Teraz czas przejść do najgłośniejszego nazwiska na giełdzie trenerów. Jest nim sam Alexander Pointner – osoba odpowiedzialna za hegemonię austriackiej ekipy w skokach narciarskich na przełomie dwóch ostatnich dekad. W tym okresie walka w konkursach drużynowych czy też pucharze narodów toczyła się praktycznie zawsze o 2. miejsce. Ten najwyższy laur był oczywiście zarezerwowany dla drużyny Austriaka. Oprócz tego, jego podopieczni często też indywidualnie sięgali po końcowy triumf. CV bez wątpienia piękne, ale niestety 48-latek przeżył przez ten czas wiele dramatów rodzinnych i zmagał się z depresją. Bez wątpienia te wydarzenia odcisnęły piętno na jego psychice. Z pewnością dzisiaj austriacki szkoleniowiec czuje się już o wiele lepiej, a jego samego mogliśmy widzieć w roli eksperta podczas tegorocznych mistrzostw świata w Seefeld. Czy Pointner jest gotów wrócić na stanowisko trenera skoczków narciarskich? Już niedługo poznamy odpowiedź na to pytanie.
Zza kulis na pierwszy plan
Ronny Hornschuh – jeszcze z miesiąc temu postać, która w świecie skoków nie budziła praktycznie żadnych emocji i nikt nie zaprzątał sobie głowy Niemcem. Wszystko jednak zmienił wybuch formy Killiana Peiera, który sięgnął na dużej skoczni po brązowy medal podczas tegorocznych mistrzostw świata. Dziś to najczęściej wymieniany trener w polskich mediach w kontekście następcy Horngahera. No cóż, postać niewątpliwie ciekawa, ale czy gotowa na tak ogromne wyzwanie, jakim jest trenowanie polskiej ekipy skoczków? Z pewnością ten Pan ma zbyt jeszcze krótkie CV, aby wyciągnąć odpowiednie wnioski. Jednak bardzo dobrze zna go Adam Małysz, który bez wątpienia będzie miał duży udział przy zatrudnianiu przyszłego trenera polskiej ekipy. Na koniec warto wspomnieć, że Niemiec może w każdej chwili rozwiązać umowę z władzami narciarskimi w Szwajcarii, co jeszcze bardziej wzmacnia spekulacje na jego temat.
W kuluarach wymienia się też takie nazwiska jak Werner Schuster czy Alexander Stöckl. Szansa, że któryś z nich będzie następcą Hornhagera jest jednak zerowa.
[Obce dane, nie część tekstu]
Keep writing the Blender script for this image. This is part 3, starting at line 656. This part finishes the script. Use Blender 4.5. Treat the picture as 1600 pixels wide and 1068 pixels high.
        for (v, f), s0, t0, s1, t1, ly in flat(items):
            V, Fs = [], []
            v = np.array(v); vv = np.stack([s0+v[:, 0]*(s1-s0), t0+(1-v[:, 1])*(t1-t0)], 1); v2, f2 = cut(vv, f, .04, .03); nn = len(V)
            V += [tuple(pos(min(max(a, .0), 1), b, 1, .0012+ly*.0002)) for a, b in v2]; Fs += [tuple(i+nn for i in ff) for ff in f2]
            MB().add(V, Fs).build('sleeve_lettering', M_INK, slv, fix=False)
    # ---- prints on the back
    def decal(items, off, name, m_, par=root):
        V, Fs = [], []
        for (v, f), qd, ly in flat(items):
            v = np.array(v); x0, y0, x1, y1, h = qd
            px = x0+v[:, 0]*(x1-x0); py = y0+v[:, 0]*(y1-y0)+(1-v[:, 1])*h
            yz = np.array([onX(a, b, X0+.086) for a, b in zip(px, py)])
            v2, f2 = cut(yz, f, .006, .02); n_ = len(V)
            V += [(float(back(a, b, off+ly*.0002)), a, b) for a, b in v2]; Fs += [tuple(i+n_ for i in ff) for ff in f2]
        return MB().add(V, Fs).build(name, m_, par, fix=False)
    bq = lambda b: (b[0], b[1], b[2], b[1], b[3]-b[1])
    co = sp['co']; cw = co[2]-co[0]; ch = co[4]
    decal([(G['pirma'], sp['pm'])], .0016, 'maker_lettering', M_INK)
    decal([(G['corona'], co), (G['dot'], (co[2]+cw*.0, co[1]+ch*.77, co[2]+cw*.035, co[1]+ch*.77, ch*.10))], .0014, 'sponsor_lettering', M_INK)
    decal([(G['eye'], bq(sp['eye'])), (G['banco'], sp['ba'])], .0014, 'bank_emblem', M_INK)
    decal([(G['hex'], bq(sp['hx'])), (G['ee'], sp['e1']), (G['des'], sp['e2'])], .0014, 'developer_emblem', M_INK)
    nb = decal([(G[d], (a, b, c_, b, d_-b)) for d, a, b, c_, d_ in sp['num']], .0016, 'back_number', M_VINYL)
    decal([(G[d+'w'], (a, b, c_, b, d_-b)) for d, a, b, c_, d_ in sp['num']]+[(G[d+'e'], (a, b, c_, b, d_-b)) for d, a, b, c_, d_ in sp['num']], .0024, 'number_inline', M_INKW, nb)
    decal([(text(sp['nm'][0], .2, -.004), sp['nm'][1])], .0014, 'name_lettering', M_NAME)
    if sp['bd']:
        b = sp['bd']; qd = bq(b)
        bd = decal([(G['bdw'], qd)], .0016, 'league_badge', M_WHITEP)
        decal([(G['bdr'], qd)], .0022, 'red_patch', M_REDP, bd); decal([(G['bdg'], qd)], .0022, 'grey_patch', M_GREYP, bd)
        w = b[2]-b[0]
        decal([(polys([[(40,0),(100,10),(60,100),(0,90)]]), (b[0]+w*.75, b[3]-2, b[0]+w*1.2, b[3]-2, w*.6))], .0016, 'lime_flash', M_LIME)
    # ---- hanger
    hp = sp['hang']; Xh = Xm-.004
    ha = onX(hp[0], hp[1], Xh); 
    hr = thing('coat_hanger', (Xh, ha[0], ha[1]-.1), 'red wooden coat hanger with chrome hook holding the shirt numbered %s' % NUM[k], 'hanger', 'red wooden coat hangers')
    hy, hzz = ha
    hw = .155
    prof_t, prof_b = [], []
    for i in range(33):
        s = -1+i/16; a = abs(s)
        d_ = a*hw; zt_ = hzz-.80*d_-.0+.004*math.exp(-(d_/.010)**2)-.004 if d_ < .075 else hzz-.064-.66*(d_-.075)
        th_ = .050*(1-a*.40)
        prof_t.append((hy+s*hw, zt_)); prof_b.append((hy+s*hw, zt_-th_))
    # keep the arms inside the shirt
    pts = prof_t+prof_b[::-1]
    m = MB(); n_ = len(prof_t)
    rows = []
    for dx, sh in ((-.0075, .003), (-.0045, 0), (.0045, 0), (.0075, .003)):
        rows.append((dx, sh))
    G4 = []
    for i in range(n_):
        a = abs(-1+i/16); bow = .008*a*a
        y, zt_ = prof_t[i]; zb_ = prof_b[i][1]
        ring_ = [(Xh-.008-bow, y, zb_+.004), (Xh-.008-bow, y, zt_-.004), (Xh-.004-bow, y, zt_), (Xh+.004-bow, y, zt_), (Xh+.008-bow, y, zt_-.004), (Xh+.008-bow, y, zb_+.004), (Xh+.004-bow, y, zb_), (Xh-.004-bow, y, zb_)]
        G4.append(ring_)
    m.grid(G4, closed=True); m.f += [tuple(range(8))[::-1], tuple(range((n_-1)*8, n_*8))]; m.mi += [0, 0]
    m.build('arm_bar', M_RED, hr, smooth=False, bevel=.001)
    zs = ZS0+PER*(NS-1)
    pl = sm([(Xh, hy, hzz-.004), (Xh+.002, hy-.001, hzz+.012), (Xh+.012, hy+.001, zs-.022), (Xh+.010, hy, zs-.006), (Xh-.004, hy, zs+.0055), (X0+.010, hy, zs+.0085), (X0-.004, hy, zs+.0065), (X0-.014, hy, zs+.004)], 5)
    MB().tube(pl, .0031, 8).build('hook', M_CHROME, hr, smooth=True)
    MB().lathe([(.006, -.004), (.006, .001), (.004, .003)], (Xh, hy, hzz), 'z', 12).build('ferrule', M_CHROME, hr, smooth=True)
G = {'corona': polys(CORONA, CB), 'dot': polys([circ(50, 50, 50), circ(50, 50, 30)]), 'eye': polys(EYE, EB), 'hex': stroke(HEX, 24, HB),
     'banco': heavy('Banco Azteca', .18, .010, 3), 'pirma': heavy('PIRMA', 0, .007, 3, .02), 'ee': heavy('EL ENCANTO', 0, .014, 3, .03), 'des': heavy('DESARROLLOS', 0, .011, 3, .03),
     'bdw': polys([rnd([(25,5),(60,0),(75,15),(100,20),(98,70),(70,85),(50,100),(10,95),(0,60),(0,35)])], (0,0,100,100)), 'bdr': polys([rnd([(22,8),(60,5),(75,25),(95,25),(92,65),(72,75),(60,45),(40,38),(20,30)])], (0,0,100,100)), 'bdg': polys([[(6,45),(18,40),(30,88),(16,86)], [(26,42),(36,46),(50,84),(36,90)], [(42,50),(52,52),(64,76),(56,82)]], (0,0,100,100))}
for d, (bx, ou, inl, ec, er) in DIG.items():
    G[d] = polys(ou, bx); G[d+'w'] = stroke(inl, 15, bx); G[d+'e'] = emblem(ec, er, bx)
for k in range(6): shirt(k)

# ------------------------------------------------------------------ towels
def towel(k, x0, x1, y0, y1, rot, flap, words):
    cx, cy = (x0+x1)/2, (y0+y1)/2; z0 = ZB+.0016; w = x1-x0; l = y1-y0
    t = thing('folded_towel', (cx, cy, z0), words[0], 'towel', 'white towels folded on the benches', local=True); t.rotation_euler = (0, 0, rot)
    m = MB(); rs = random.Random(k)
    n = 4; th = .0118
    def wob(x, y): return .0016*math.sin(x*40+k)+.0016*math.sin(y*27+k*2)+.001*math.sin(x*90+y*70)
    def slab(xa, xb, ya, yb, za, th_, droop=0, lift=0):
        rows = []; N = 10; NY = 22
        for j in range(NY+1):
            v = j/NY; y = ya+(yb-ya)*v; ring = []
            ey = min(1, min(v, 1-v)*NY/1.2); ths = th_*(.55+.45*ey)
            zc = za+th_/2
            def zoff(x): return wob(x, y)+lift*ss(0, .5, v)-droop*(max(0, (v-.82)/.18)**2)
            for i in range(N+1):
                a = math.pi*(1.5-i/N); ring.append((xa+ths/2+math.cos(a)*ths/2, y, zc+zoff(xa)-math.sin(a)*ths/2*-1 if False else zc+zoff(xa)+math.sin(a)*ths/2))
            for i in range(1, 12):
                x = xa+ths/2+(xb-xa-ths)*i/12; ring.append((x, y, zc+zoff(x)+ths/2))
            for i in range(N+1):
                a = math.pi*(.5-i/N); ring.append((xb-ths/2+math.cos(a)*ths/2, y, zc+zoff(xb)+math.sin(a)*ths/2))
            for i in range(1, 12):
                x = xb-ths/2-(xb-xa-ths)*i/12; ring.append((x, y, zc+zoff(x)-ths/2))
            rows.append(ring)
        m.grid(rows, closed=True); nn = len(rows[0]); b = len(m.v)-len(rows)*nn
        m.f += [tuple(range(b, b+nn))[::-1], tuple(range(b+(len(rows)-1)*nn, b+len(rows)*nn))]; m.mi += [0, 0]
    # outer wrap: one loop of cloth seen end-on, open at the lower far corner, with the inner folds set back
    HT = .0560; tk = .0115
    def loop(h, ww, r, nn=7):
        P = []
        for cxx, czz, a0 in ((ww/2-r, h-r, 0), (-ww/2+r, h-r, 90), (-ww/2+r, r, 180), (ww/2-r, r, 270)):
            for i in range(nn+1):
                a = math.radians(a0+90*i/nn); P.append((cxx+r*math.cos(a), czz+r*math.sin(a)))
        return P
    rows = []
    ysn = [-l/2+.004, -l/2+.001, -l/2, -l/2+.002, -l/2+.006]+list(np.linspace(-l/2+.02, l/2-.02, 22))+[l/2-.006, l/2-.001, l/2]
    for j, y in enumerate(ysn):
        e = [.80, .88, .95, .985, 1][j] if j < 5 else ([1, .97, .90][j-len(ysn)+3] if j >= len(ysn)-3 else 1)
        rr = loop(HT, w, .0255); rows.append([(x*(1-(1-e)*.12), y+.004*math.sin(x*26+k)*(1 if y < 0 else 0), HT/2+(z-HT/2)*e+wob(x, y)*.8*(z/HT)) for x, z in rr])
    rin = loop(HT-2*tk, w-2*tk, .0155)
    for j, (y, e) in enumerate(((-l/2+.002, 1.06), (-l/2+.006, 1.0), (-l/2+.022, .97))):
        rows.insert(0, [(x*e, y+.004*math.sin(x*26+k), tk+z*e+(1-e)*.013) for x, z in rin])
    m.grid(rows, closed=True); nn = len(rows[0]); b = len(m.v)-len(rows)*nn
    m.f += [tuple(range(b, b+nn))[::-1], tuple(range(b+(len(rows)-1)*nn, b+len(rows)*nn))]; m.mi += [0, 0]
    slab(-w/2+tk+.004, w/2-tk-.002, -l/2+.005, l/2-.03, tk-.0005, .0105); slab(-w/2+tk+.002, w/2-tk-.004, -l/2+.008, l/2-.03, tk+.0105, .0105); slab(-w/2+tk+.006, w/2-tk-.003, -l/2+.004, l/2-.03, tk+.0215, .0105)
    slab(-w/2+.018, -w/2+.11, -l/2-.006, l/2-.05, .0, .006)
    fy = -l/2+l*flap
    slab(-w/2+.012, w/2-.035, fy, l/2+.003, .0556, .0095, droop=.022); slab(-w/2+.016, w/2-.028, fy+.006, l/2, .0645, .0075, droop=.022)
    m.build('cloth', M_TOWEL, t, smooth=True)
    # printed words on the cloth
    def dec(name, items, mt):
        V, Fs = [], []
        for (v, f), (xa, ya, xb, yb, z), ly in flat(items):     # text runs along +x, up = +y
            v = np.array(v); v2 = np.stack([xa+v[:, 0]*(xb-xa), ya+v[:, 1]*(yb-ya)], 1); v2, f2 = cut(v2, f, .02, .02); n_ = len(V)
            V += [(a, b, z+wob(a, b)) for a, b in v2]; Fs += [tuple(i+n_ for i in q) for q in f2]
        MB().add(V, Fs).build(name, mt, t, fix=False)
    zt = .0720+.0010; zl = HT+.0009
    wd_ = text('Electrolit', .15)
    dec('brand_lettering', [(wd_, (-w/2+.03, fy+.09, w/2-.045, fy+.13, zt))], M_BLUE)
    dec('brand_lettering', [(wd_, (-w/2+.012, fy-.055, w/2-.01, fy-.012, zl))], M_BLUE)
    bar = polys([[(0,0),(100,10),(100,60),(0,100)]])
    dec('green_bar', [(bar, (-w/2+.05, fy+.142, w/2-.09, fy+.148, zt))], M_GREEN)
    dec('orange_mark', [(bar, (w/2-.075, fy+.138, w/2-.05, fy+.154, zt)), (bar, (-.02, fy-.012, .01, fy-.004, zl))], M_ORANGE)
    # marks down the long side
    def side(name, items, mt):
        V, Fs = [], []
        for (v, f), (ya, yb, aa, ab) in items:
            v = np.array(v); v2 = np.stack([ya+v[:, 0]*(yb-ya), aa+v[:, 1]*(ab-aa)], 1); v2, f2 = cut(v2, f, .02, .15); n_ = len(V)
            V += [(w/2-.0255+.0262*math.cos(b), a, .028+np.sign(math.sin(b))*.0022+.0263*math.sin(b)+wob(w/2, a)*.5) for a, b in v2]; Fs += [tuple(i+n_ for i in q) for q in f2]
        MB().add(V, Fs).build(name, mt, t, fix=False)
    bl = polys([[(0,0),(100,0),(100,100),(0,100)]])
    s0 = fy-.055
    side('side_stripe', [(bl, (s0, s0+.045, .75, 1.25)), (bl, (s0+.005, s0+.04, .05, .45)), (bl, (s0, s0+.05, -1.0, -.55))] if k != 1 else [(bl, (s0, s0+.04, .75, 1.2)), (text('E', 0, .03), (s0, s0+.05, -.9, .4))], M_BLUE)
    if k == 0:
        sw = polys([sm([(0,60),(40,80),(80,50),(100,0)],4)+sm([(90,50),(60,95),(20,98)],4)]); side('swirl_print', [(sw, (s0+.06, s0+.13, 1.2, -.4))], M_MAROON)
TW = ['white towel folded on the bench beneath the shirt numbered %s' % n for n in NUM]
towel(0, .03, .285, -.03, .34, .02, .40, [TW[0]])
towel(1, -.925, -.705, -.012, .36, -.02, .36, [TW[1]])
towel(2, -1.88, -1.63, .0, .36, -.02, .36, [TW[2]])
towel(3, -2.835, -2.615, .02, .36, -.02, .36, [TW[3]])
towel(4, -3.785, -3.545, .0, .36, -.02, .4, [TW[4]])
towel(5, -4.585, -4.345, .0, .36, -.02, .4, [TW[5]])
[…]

Głośno jest też o dwóch, byłych wielkich skoczkach a obecnie dobrze rokujących trenerach. Są to Roar Ljoekelsoey i Andreas Widhoelzl. Nie można też zapomnieć o Goranie Janusu.
Tak jak widzimy lista potencjalnych kandydatów jest długa. Problem tkwi jednak w samym wyborze. Przed nowym trenerem polskiej reprezentacji będzie stało wiele wyzwań. Należy pamiętać też, że czasami warto poszukać kogoś wśród anonimowych dotąd w świecie skoków nazwisk. Tak zrobili Norwegowie, którzy parę lat temu postanowili dać szansę nikomu wcześniej nieznanemu Alexanderowi Stöcklowi, który sami dobrze wiemy co potrafił na przestrzeni ostatnich lat osiągnąć.
Ja osobiście skłaniam się ku koncepcji kontynuowania austriackiej myśli szkoleniowej w polskiej ekipie, gdyż jak widzimy na przestrzeni ostatnich lat austriaccy trenerzy nie mają sobie równych w skokach narciarskich i nic nie zapowiada zmiany tej sytuacji w najbliższych latach.